A quarter of a century later, the now veteran hunter-killer is still in service with the US Navy – and still a threat to be reckoned with as she tried to evade the dragnet across the Indian Ocean and ‘sink’ Fort Victoria.

“The chance to operate with our allies in challenging conditions with a ‘live asset’ is invaluable – the team had some valuable ‘in contact’ time with a live submarine,” said PO Stuart McLaughlin, one of Portland’s underwater warfare specialists.

“These chances are few and far between, so the whole team from the commanders down relished the opportunity – and the challenge.”

The 30-year-old from Glasgow continued: “It’s important that we learn how to work with our allies in all spheres of warfare to ensure that we can act with minimal effort should the occasion ever arise.

“At times, the exercise was a challenge, but the underwater team have all taken away some valuable experience.”

Hunting submarines doesn’t just require the concentration of the two dozen souls in Portland’s operations room, but all 200 sailors and Royal Marines on board – whether on duty or not.

“They are expected to move around the ship silently, not play loud music and avoid doing anything that might give Portland’s position away,” explained weapon engineer officer Lt Cdr Adam Robertson.

His ship is regarded the Royal Navy’s senior submarine hunter – thanks in no small part to her commanding officer, Captain Paul Stroude, in charge of his third warship.

But Portland faced some serious competition in the form of the Mason, a destroyer assigned to protect the mighty carrier USS Eisenhower – and a ship which prides itself in finding the enemy below.

“It’s no secret that we’ve been one of the better, if not the best ship in the Atlantic Fleet for a long time,” said Command Master Chief Ronn Shasky, pointing to the anti-submarine warfare ‘Bloodhound’ trophy the Mason holds.
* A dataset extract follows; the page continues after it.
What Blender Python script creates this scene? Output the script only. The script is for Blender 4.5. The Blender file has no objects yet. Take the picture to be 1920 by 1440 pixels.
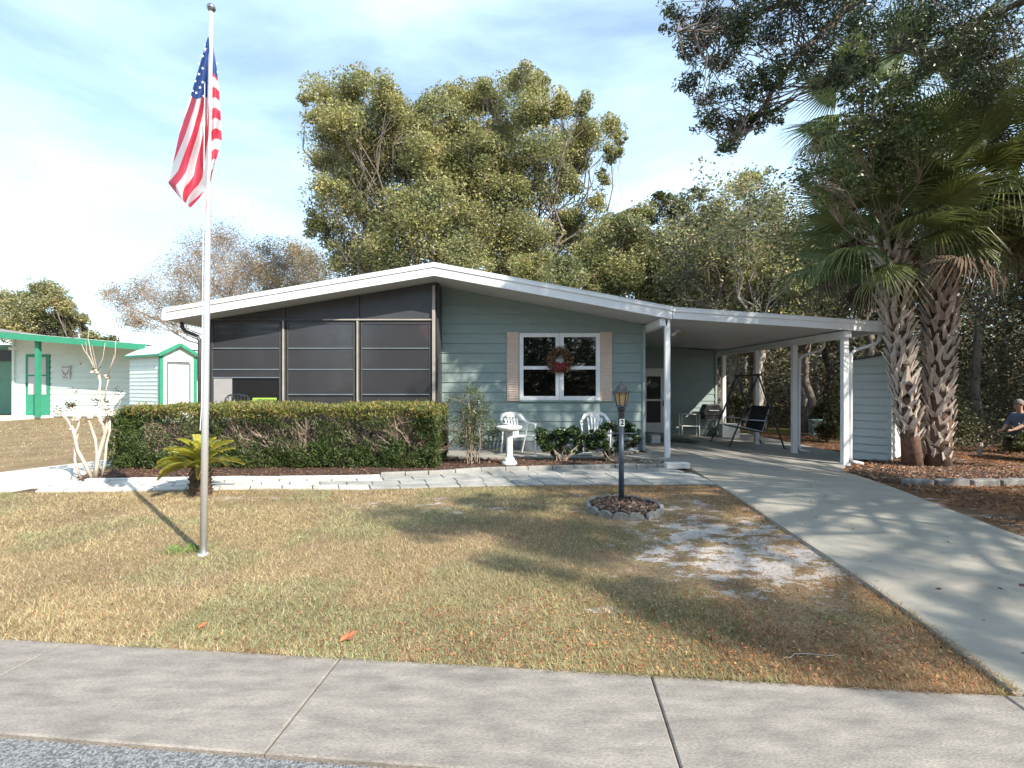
import bpy, math, random
import numpy as np
from mathutils import Vector, Matrix
R = math.radians
random.seed(7); rng = np.random.default_rng(11)
S = bpy.context.scene; COL = S.collection

# ---------------------------------------------------------------- camera, light, exposure
EYE, F = 1.5, 900.0
cam = bpy.data.cameras.new('camera'); co = bpy.data.objects.new('camera', cam); COL.objects.link(co)
co.location = (0, 0, EYE); co.rotation_euler = (R(90), 0, 0)
cam.sensor_width = 36; cam.lens = F/1920*36; cam.shift_y = 2/1920; cam.clip_start = .05; cam.clip_end = 3000
S.camera = co
SUNEL, SAZ = 37.0, (0.72, -0.69)
sunv = Vector((SAZ[0]*math.cos(R(SUNEL)), SAZ[1]*math.cos(R(SUNEL)), math.sin(R(SUNEL)))).normalized()
sl = bpy.data.lights.new('sun', 'SUN'); sl.energy = 4.7; sl.angle = R(.55); sl.color = (1, .935, .83)
so = bpy.data.objects.new('sun', sl); COL.objects.link(so); so.rotation_euler = sunv.to_track_quat('Z', 'Y').to_euler()
so.location = (20, -20, 30)
W = bpy.data.worlds.new('World'); S.world = W; W.use_nodes = True
wn, wl = W.node_tree.nodes, W.node_tree.links; wn.clear()
sky = wn.new('ShaderNodeTexSky'); sky.sky_type = 'NISHITA'; sky.sun_disc = False
sky.sun_elevation = R(SUNEL); sky.sun_rotation = math.atan2(SAZ[0], SAZ[1]); sky.air_density = 1.0; sky.dust_density = .6; sky.ozone_density = 1.5
tc = wn.new('ShaderNodeTexCoord')
mp = wn.new('ShaderNodeMapping'); mp.inputs['Scale'].default_value = (1.0, 1.0, 3.2); mp.inputs['Rotation'].default_value = (.2, .35, .3)
nz = wn.new('ShaderNodeTexNoise'); nz.inputs['Scale'].default_value = 1.5; nz.inputs['Detail'].default_value = 7; nz.inputs['Roughness'].default_value = .55; nz.inputs['Distortion'].default_value = .5
cr = wn.new('ShaderNodeMapRange'); cr.inputs[1].default_value = .36; cr.inputs[2].default_value = .78; cr.inputs[3].default_value = .18; cr.inputs[4].default_value = .72
mx = wn.new('ShaderNodeMix'); mx.data_type = 'RGBA'; mx.inputs[7].default_value = (6.7, 9.0, 10.8, 1)
bg = wn.new('ShaderNodeBackground'); bg.inputs[1].default_value = .128; out = wn.new('ShaderNodeOutputWorld')
wl.new(tc.outputs['Generated'], mp.inputs[0]); wl.new(mp.outputs[0], nz.inputs[0]); wl.new(nz.outputs[0], cr.inputs[0])
wl.new(cr.outputs[0], mx.inputs[0]); wl.new(sky.outputs[0], mx.inputs[6]); wl.new(mx.outputs[2], bg.inputs[0]); wl.new(bg.outputs[0], out.inputs[0])
S.view_settings.view_transform = 'Standard'; S.view_settings.look = 'None'; S.view_settings.exposure = .93; S.view_settings.gamma = 1
S.view_settings.use_curve_mapping = False
S.render.engine = 'CYCLES'; S.cycles.max_bounces = 6; S.cycles.transparent_max_bounces = 12

# ---------------------------------------------------------------- helpers
def at(px, py, D): return Vector(((px-960)/F*D, D, EYE+(722-py)/F*D))
def gp(px, py): D = EYE*F/(py-722); return ((px-960)/F*D, D)
def sm(x, a, b): t = np.clip((x-a)/(b-a), 0, 1); return t*t*(3-2*t)
def gz(x, y): return -.16*sm(x, 3.6, 6.6)*sm(y, 6.2, 10.0)

def mat(name, c1, c2=None, rough=.7, scale=6, detail=5, lo=.35, hi=.65, bump=0, bscale=60, metal=0, spec=.5, transl=0, stretch=(1,1,1), fine=0, attr=False, coord='Object', alpha=1):
    m = bpy.data.materials.new(name); m.use_nodes = True; n, l = m.node_tree.nodes, m.node_tree.links
    b = n['Principled BSDF']; o = n['Material Output']
    b.inputs['Roughness'].default_value = rough; b.inputs['Metallic'].default_value = metal; b.inputs['Specular IOR Level'].default_value = spec
    c1 = (*c1, 1); c2 = (*(c2 or [x*.82 for x in c1[:3]]), 1)
    t = n.new('ShaderNodeTexCoord'); g = n.new('ShaderNodeMapping'); g.inputs['Scale'].default_value = stretch
    l.new(t.outputs[coord], g.inputs[0])
    if attr:
        a = n.new('ShaderNodeAttribute'); a.attribute_name = 'col'; csock = a.outputs['Color']
    else:
        z = n.new('ShaderNodeTexNoise'); z.inputs['Scale'].default_value = scale; z.inputs['Detail'].default_value = detail; z.inputs['Roughness'].default_value = .62
        l.new(g.outputs[0], z.inputs[0])
        r = n.new('ShaderNodeMapRange'); r.inputs[1].default_value = lo; r.inputs[2].default_value = hi; l.new(z.outputs[0], r.inputs[0])
        x = n.new('ShaderNodeMix'); x.data_type = 'RGBA'; x.inputs[6].default_value = c1; x.inputs[7].default_value = c2
        l.new(r.outputs[0], x.inputs[0]); csock = x.outputs[2]
        if fine:
            z2 = n.new('ShaderNodeTexNoise'); z2.inputs['Scale'].default_value = bscale; z2.inputs['Detail'].default_value = 3; l.new(g.outputs[0], z2.inputs[0])
            r2 = n.new('ShaderNodeMapRange'); r2.inputs[1].default_value = .3; r2.inputs[2].default_value = .7; r2.inputs[3].default_value = 1-fine; r2.inputs[4].default_value = 1+fine
            l.new(z2.outputs[0], r2.inputs[0])
            v = n.new('ShaderNodeVectorMath'); v.operation = 'SCALE'; l.new(csock, v.inputs[0]); l.new(r2.outputs[0], v.inputs['Scale']); csock = v.outputs[0]
    l.new(csock, b.inputs['Base Color'])
    if bump:
        zb = n.new('ShaderNodeTexNoise'); zb.inputs['Scale'].default_value = bscale; zb.inputs['Detail'].default_value = 4; l.new(g.outputs[0], zb.inputs[0])
        bn = n.new('ShaderNodeBump'); bn.inputs['Strength'].default_value = bump; bn.inputs['Distance'].default_value = .01
        l.new(zb.outputs[0], bn.inputs['Height']); l.new(bn.outputs[0], b.inputs['Normal'])
    if transl:
        tr = n.new('ShaderNodeBsdfTranslucent'); l.new(csock, tr.inputs[0]); ms = n.new('ShaderNodeMixShader'); ms.inputs[0].default_value = transl
        l.new(b.outputs[0], ms.inputs[1]); l.new(tr.outputs[0], ms.inputs[2]); l.new(ms.outputs[0], o.inputs[0])
    return m

def glassy(name, tint, refl, base=(.02,.02,.022), clear=.5, rough=.03):
    m = bpy.data.materials.new(name); m.use_nodes = True; n, l = m.node_tree.nodes, m.node_tree.links; n.clear()
    o = n.new('ShaderNodeOutputMaterial'); t = n.new('ShaderNodeBsdfTransparent'); t.inputs[0].default_value = (*tint, 1)
    d = n.new('ShaderNodeBsdfDiffuse'); d.inputs[0].default_value = (*base, 1)
    g = n.new('ShaderNodeBsdfGlossy'); g.inputs['Roughness'].default_value = rough; g.inputs[0].default_value = (.9, .9, .9, 1)
    a = n.new('ShaderNodeMixShader'); a.inputs[0].default_value = clear; l.new(d.outputs[0], a.inputs[1]); l.new(t.outputs[0], a.inputs[2])
    f = n.new('ShaderNodeLayerWeight'); f.inputs[0].default_value = .25
    r = n.new('ShaderNodeMapRange'); r.inputs[3].default_value = refl; r.inputs[4].default_value = .85; l.new(f.outputs['Fresnel'], r.inputs[0])
    b = n.new('ShaderNodeMixShader'); l.new(r.outputs[0], b.inputs[0]); l.new(a.outputs[0], b.inputs[1]); l.new(g.outputs[0], b.inputs[2]); l.new(b.outputs[0], o.inputs[0])
    z = n.new('ShaderNodeTexNoise'); z.inputs['Scale'].default_value = 2.2; bp = n.new('ShaderNodeBump'); bp.inputs['Strength'].default_value = .06; bp.inputs['Distance'].default_value = .05
    l.new(z.outputs[0], bp.inputs['Height']); l.new(bp.outputs[0], g.inputs['Normal'])
    return m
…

Never someone to rest on his laurels, he adds: “We love training. We love showing how much we’ve learned, how much we’ve absorbed, and continuing Mason’s great legacy as submarine fighters.”

So when other ships – mostly strangers – joined the hunt, it wasn’t too hard for like-minded sailors to collaborate.

“We started out as four ships that have never worked together,” said Lt Cdr Thomas Hobbs, Portland’s second in command.

“We came together using a whole series of common tactics and procedures we learned from our home navies and we put them into practice in a difficult area of the world for anti-submarine warfare. We improved on them and accomplished what we set out to do.”

Portland sailed from her native Plymouth in mid-June for a nine-month patrol of the Gulf and Indian Ocean supporting the international naval mission clamping down on smuggling, trafficking, terrorism and piracy.

It’s important that we learn how to work with our allies in all spheres of warfare to ensure that we can act with minimal effort should the occasion ever arise.